Para que no dependieras de los cerdos que mandan, para que algún
día llegaras a ser alguien: senador Corleone, gobernador Corleone.
La respuesta de Michael es solemne y perfecta como las tragedias: Ya
vamos a llegar, papá, ya vamos a llegar. El resto de la saga
no es más ni menos que la saga de esa obsesión. Y nunca
en su ascenso Michael se muestra tan seguro, tan satisfecho, como en ese
momento de El Padrino III en el que, casi limpio, casi en la cima, casi
salvado del oprobio de obedecer, le dice a un sobrino un poco tonto: Ya
no necesito matones, necesito abogados. Lección fundamental:
uno llega con matones, pero se mantiene con abogados. La mafia, como la
lava, viene de abajo, emerge y llega a la cima para derramarse sobre la
superficie, pero no con el incontestable propósito de modificar
la geografía de una montaña demasiado escarpada sino todo
lo contrario: para petrificarla. Así nacen los linajes.

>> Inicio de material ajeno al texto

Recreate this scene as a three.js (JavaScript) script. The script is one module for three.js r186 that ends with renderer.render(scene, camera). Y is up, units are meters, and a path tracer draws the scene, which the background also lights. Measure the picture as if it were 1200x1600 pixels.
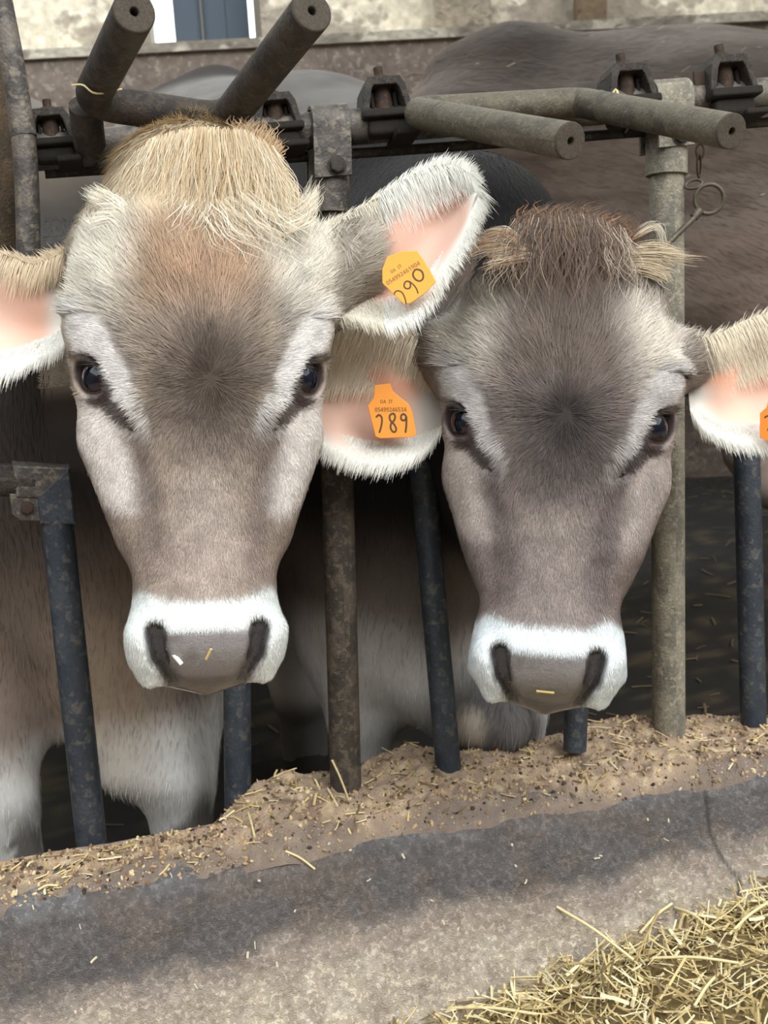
import * as THREE from 'three';
import { mergeGeometries } from 'three/addons/utils/BufferGeometryUtils.js';
import { RoundedBoxGeometry } from 'three/addons/geometries/RoundedBoxGeometry.js';

// ------------------------------------------------------------------ camera, sky, light
const V = (x = 0, y = 0, z = 0) => new THREE.Vector3(x, y, z);
const scene = new THREE.Scene();
const renderer = new THREE.WebGLRenderer({ antialias: true });
renderer.toneMapping = THREE.LinearToneMapping;
renderer.toneMappingExposure = 1.3;
renderer.shadowMap.enabled = true;
const F = 1750;                                   // focal length in pixels of the 1200 x 1600 frame
const camera = new THREE.PerspectiveCamera(2 * Math.atan(800 / F) * 180 / Math.PI, 0.75, 0.05, 60);
const PITCH = 15 * Math.PI / 180, YAW = 13 * Math.PI / 180, ROLL = 3 * Math.PI / 180;
const EYE = V(0, 1.0, 1.2);
const FW = V(Math.sin(YAW) * Math.cos(PITCH), -Math.sin(PITCH), -Math.cos(YAW) * Math.cos(PITCH));
const R0 = V(Math.cos(YAW), 0, Math.sin(YAW)), U0 = R0.clone().cross(FW);
const RT = R0.clone().multiplyScalar(Math.cos(ROLL)).addScaledVector(U0, -Math.sin(ROLL));
const UP = U0.clone().multiplyScalar(Math.cos(ROLL)).addScaledVector(R0, Math.sin(ROLL));
camera.position.copy(EYE);
camera.up.copy(UP);
camera.lookAt(EYE.clone().add(FW));
camera.focus = 1.06;
camera.userData.fStop = 11;
scene.add(camera);
scene.background = new THREE.Color(0.93, 0.98, 1.0).multiplyScalar(2.6);   // even overcast sky
const sun = new THREE.DirectionalLight(0xfffdf8, 1.6);                      // the bright part of the cloud cover, very soft
sun.position.set(2.2, 5.0, 4.2);
sun.target.position.set(0.3, 0.8, 0.1);
sun.castShadow = true;
sun.shadow.radius = 60;
Object.assign(sun.shadow.camera, { left: -4, right: 4, top: 4, bottom: -4, near: 0.1, far: 20 });
sun.shadow.mapSize.set(2048, 2048);
scene.add(sun, sun.target);

const at = (x, y, d) => EYE.clone().addScaledVector(FW, d).addScaledVector(RT, (x - 600) / F * d).addScaledVector(UP, (800 - y) / F * d);

// ------------------------------------------------------------------ small tools
function rng(seed) { let s = seed >>> 0; return () => { s = (s + 0x6d2b79f5) | 0; let t = Math.imul(s ^ (s >>> 15), 1 | s); t = (t + Math.imul(t ^ (t >>> 7), 61 | t)) ^ t; return ((t ^ (t >>> 14)) >>> 0) / 4294967296; }; }
const rnd = rng(7);
const clamp = (x, a = 0, b = 1) => x < a ? a : x > b ? b : x;
const mix = (a, b, t) => a + (b - a) * t;
const sstep = (a, b, x) => { const t = clamp((x - a) / (b - a)); return t * t * (3 - 2 * t); };
const s2l = c => { c /= 255; return c <= 0.04045 ? c / 12.92 : Math.pow((c + 0.055) / 1.055, 2.4); };
const L3 = (r, g, b) => [s2l(r), s2l(g), s2l(b)];
function h3(x, y, z) { let h = Math.imul(x, 374761393) ^ Math.imul(y, 668265263) ^ Math.imul(z, 2147483647 ^ 0x5bd1e995); h = Math.imul(h ^ (h >>> 13), 1274126177); h ^= h >>> 16; return (h >>> 0) / 4294967296; }
function noise(x, y, z) {
  const ix = Math.floor(x), iy = Math.floor(y), iz = Math.floor(z); let fx = x - ix, fy = y - iy, fz = z - iz;
  fx = fx * fx * (3 - 2 * fx); fy = fy * fy * (3 - 2 * fy); fz = fz * fz * (3 - 2 * fz);
  const a = mix(mix(h3(ix, iy, iz), h3(ix + 1, iy, iz), fx), mix(h3(ix, iy + 1, iz), h3(ix + 1, iy + 1, iz), fx), fy);
  const b = mix(mix(h3(ix, iy, iz + 1), h3(ix + 1, iy, iz + 1), fx), mix(h3(ix, iy + 1, iz + 1), h3(ix + 1, iy + 1, iz + 1), fx), fy);
  return mix(a, b, fz);
}
const fbm = (x, y, z, o = 4) => { let s = 0, a = 0.5, t = 0; for (let i = 0; i < o; i++) { s += a * noise(x, y, z); t += a; a *= 0.5; x = x * 2.03 + 7.1; y = y * 2.03 + 3.7; z = z * 2.03 + 1.3; } return s / t; };
const blend = (c, b, t) => { c[0] += (b[0] - c[0]) * t; c[1] += (b[1] - c[1]) * t; c[2] += (b[2] - c[2]) * t; };
const noisy = (c, p, s, a) => { const k = 1 + (fbm(p.x * s, p.y * s, p.z * s, 4) - .5) * a; return c.map(q => q * k); };
const pl = (tab, x) => { if (x <= tab[0][0]) return tab[0][1]; for (let i = 1; i < tab.length; i++) if (x <= tab[i][0]) { const a = tab[i - 1], b = tab[i], t = (x - a[0]) / (b[0] - a[0]); return mix(a[1], b[1], t); } return tab[tab.length - 1][1]; };
// smooth table, sampled once
function table(tab, lo, hi, n = 400, blur = 7) {
  tab = tab.slice().sort((a, b) => a[0] - b[0]);
  let v = Float64Array.from({ length: n }, (_, i) => pl(tab, mix(lo, hi, i / (n - 1))));
  for (let k = 0; k < 2; k++) { const w = v.slice(); for (let i = 0; i < n; i++) { let s = 0, c = 0; for (let j = -blur; j <= blur; j++) { const q = i + j; if (q >= 0 && q < n) { s += v[q]; c++; } } w[i] = s / c; } v = w; }
  return x => { const t = clamp((x - lo) / (hi - lo)) * (n - 1), i = Math.min(n - 2, t | 0); return mix(v[i], v[i + 1], t - i); };
}
// periodic texture computed from noise (canvas-free)
function tex(n, fn, srgb = true) {
  const d = new Uint8Array(n * n * 4);
  for (let y = 0; y < n; y++) for (let x = 0; x < n; x++) { const c = fn(x / n, y / n); const k = (y * n + x) * 4; d[k] = clamp(c[0], 0, 255); d[k + 1] = clamp(c[1], 0, 255); d[k + 2] = clamp(c[2], 0, 255); d[k + 3] = 255; }
  const t = new THREE.DataTexture(d, n, n); t.wrapS = t.wrapT = THREE.RepeatWrapping; t.magFilter = THREE.LinearFilter; if (srgb) t.colorSpace = THREE.SRGBColorSpace; t.needsUpdate = true; return t;
}
const TAU = Math.PI * 2;
function wnoise(x, y, P, s) { const ix = Math.floor(x), iy = Math.floor(y), w = k => ((k % P) + P) % P; let fx = x - ix, fy = y - iy; fx = fx * fx * (3 - 2 * fx); fy = fy * fy * (3 - 2 * fy); return mix(mix(h3(w(ix), w(iy), s), h3(w(ix + 1), w(iy), s), fx), mix(h3(w(ix), w(iy + 1), s), h3(w(ix + 1), w(iy + 1), s), fx), fy); }
const pn = (u, v, f, s, o = 4) => { f = Math.round(f); s = Math.round(s * 10); let a = .5, t = 0, r = 0; for (let i = 0; i < o; i++) { r += a * wnoise(u * f, v * f, f, s + i); t += a; a *= .5; f *= 2; } return r / t; };
const mat = (o) => new THREE.MeshStandardMaterial({ roughness: 0.8, ...o });

const used = {};
const numbered = n => { const k = used[n] = (used[n] ?? -1) + 1; return k ? n + '_' + String(k).padStart(3, '0') : n; };
function tag(o, label, category, group, kind) { if (label) o.userData.label = label; if (category) o.userData.category = category; if (group) o.userData.group = group; if (kind) o.userData.kind = kind; return o; }
function base(name, p = V()) { const o = new THREE.Group(); o.name = numbered(name); o.position.copy(p); scene.add(o); return o; }
function finish(g) { if (!g.attributes.normal) g.computeVertexNormals(); return g; }
function obj(name, geos, m, parent = scene) {
  const list = [].concat(geos).map(g => g.index ? g : g);
  let g = list.length > 1 ? mergeGeometries(list.map(q => q.index ? q.toNonIndexed() : q)) : list[0];
  finish(g);
  if (parent !== scene) { parent.updateWorldMatrix(true, false); const inv = parent.matrixWorld.clone().invert(); g = g.clone().applyMatrix4(inv); }
  const o = new THREE.Mesh(g, m); o.name = parent === scene ? numbered(name) : name; o.castShadow = o.receiveShadow = true; parent.add(o); return o;
}
const struct = (name, geos, m, parent = scene) => { const o = obj(name, geos, m, parent); if (parent === scene) o.userData.kind = 'structure'; return o; };
function frameM(p, x, y, z) { return new THREE.Matrix4().makeBasis(x, y, z).setPosition(p); }
// a pipe through points; uv in metres; optional closed ends
function pipe(pts, r, { seg = 20, step = 0.008, ends = true, tension = 0.5, round = 0 } = {}) {
  let P = pts;
  if (round > 0 && pts.length > 2) {                               // straight runs with rounded bends
    P = [pts[0]];
    for (let i = 1; i < pts.length - 1; i++) {
      const a = pts[i - 1].clone().sub(pts[i]), b = pts[i + 1].clone().sub(pts[i]); const rr = Math.min(round, a.length() * 0.45, b.length() * 0.45);
      const A = pts[i].clone().addScaledVector(a.normalize(), rr), B = pts[i].clone().addScaledVector(b.normalize(), rr);
      for (let k = 0; k <= 8; k++) { const t = k / 8; P.push(A.clone().multiplyScalar((1 - t) * (1 - t)).addScaledVector(pts[i], 2 * t * (1 - t)).addScaledVector(B, t * t)); }
    }
    P.push(pts[pts.length - 1]);
  } else if (pts.length > 2) { const c = new THREE.CatmullRomCurve3(pts, false, 'catmullrom', tension); P = c.getSpacedPoints(Math.max(8, Math.ceil(c.getLength() / step))); }
  const rf = typeof r === 'function' ? r : () => r;
  const pos = [], nor = [], uv = [], idx = []; let n = null, acc = 0;
  for (let i = 0; i < P.length; i++) {
    const t = P[Math.min(i + 1, P.length - 1)].clone().sub(P[Math.max(i - 1, 0)]).normalize();
    if (!n) n = (Math.abs(t.y) < 0.9 ? V(0, 1, 0) : V(1, 0, 0)).cross(t).normalize(); else n = n.addScaledVector(t, -n.dot(t)).normalize();
    const b = t.clone().cross(n); if (i) acc += P[i].distanceTo(P[i - 1]);
    const rr = rf(i / (P.length - 1));
    for (let k = 0; k <= seg; k++) { const a = k / seg * TAU, d = n.clone().multiplyScalar(Math.cos(a)).addScaledVector(b, Math.sin(a)); pos.push(P[i].x + d.x * rr, P[i].y + d.y * rr, P[i].z + d.z * rr); nor.push(d.x, d.y, d.z); uv.push(k / seg * TAU * rr, acc); }
  }
  const W = seg + 1;
  for (let i = 0; i < P.length - 1; i++) for (let k = 0; k < seg; k++) { const a = i * W + k; idx.push(a, a + 1, a + W, a + 1, a + W + 1, a + W); }
  if (ends) for (const e of [0, 1]) {
    const i = e ? P.length - 1 : 0, t = P[i].clone().sub(P[e ? i - 1 : 1]).normalize(), c = pos.length / 3; pos.push(P[i].x, P[i].y, P[i].z); nor.push(t.x, t.y, t.z); uv.push(0, acc * e);
    for (let k = 0; k <= seg; k++) { const q = (i * W + k) * 3; pos.push(pos[q], pos[q + 1], pos[q + 2]); nor.push(t.x, t.y, t.z); uv.push((pos[q] - P[i].x), (pos[q + 1] - P[i].y) + acc * e); }
    for (let k = 0; k < seg; k++) e ? idx.push(c, c + 1 + k, c + 2 + k) : idx.push(c, c + 2 + k, c + 1 + k);
  }
  const g = new THREE.BufferGeometry(); g.setAttribute('position', new THREE.Float32BufferAttribute(pos, 3)); g.setAttribute('normal', new THREE.Float32BufferAttribute(nor, 3)); g.setAttribute('uv', new THREE.Float32BufferAttribute(uv, 2)); g.setIndex(idx); return g;
}
function lathe(profile, p, axis, seg = 28) {                        // profile [radius, height] along axis
  const g = new THREE.LatheGeometry(profile.map(q => new THREE.Vector2(q[0], q[1])), seg);
  g.applyQuaternion(new THREE.Quaternion().setFromUnitVectors(V(0, 1, 0), axis.clone().normalize())); return g.translate(p.x, p.y, p.z);
}
function box(w, h, d, r, m) { const g = new RoundedBoxGeometry(w, h, d, 2, Math.min(r, w / 2.01, h / 2.01, d / 2.01)); return m ? g.applyMatrix4(m) : g; }
function hexBolt(p, axis, r, h) { return lathe([[0, h], [r * 0.75, h], [r, h * 0.8], [r, 0], [0, 0]].reverse(), p, axis, 6); }
function plateShape(pts, depth, bevel, m) {                         // extruded outline
  const g = new THREE.ExtrudeGeometry(new THREE.Shape(pts.map(p => new THREE.Vector2(...p))), { depth, bevelEnabled: true, bevelSize: bevel, bevelThickness: bevel, bevelSegments: 2 }); return m ? g.applyMatrix4(m) : g;
}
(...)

Pero... Víctima de la misma materia con que están hechos
sus sueños, Michael Corleone no puede prescindir de los matones.
El fin, a veces, no puede prescindir de los medios. Los matones lo hicieron
y ahora le exigen su porción. Para eliminarlos necesita matones,
no abogados. Donde no hay ley sino lealtad, el abogado es el camino, pero
el matón es el atajo. Son los matones, y no los abogados, los que
ejecutan: reclutan, aprietan, eliminan. Pero, sobre todo, son la pieza
fundamental del tan parco como ineludible sistema de comunicación
mediante el que negocian las fuerzas que los empujan: son los mensajeros.
No hay mafia sin mensaje. El mensajero nunca llama dos veces. Y El Padrino,
por supuesto, está lleno de mensajes. Pero no hay mensaje más
eficaz que el que llega como el aire, de la nada: el primero de toda la
película: el presidente (de un estudio de Hollywood) no quiere
otorgar lo que el Padrino quiere. El presidente no negocia y echa al representante
del Padrino de su casa. El presidente se va a dormir. A la mañana
siguiente, muy temprano, como de la nada, el aire entra levantando las
cortinas de la habitación del presidente. El presidente siente
algo raro. Se despierta. El presidente siente que tuvo un sueño
húmedo. Tantea entre las sábanas. Es húmedo, pero
no fue un sueño. El presidente se mira la mano. El presidente ve
sangre. El presidente se toca, pero no se encuentra agujeros. El presidente
se destapa. Y ahí, reluciente, mensaje rojo y negro sobre sábanas
blancas como la rendición, el presidente encuentra la cabeza cortada
de su caballo favorito. El mensajero nunca llama dos veces. El presidente
tiene abogados, el Padrino tiene matones. El presidente otorga lo que
el Padrino quiere.
Quedará por ver si otro puede llegar a presidente sin despertarse
un día con las manos de Perón sobre la almohada.